EU Parliament Votes with Far Right for Hardline Asylum Policy
In a vote that the AfD called "another historic day," the European Parliament approved a dramatically hardened deportation framework, including provisions for "return hubs" — deportation centers outside the EU. The conservative EVP, led by CSU politician Manfred Weber, secured the majority by voting with far-right parties including the AfD, the Rassemblement National, and other radical-right groupings. It is the latest in a pattern of the supposed "firewall" against the far right crumbling on migration policy.
The new return directive gives member states sweeping latitude over deportations, including to third countries that did not agree to accept deportees. Critics point out that the framework lacks basic safeguards and effectively outsources Europe's asylum obligations. Die Linke MEP Ozlem Demirel condemned what she called an "Abschiebemaschinerie" (deportation machine), while the taz described the legislation as bearing "the handwriting of the radical right." The vote took place on the same day the Parliament rejected chat control, illustrating the contradictory currents within the chamber: willing to defend digital privacy rights while simultaneously dismantling protections for asylum seekers.
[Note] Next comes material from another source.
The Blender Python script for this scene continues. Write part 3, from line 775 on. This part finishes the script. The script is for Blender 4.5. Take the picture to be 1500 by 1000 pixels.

The vote is part of a broader rightward shift in European migration politics, where policies once proposed only by the far right have been adopted by the political center. The practical implementation of offshore deportation centers remains legally and logistically fraught, but the political signal is unmistakable: the EU mainstream has accepted the framing of migration as primarily a security problem requiring punitive responses rather than a humanitarian challenge.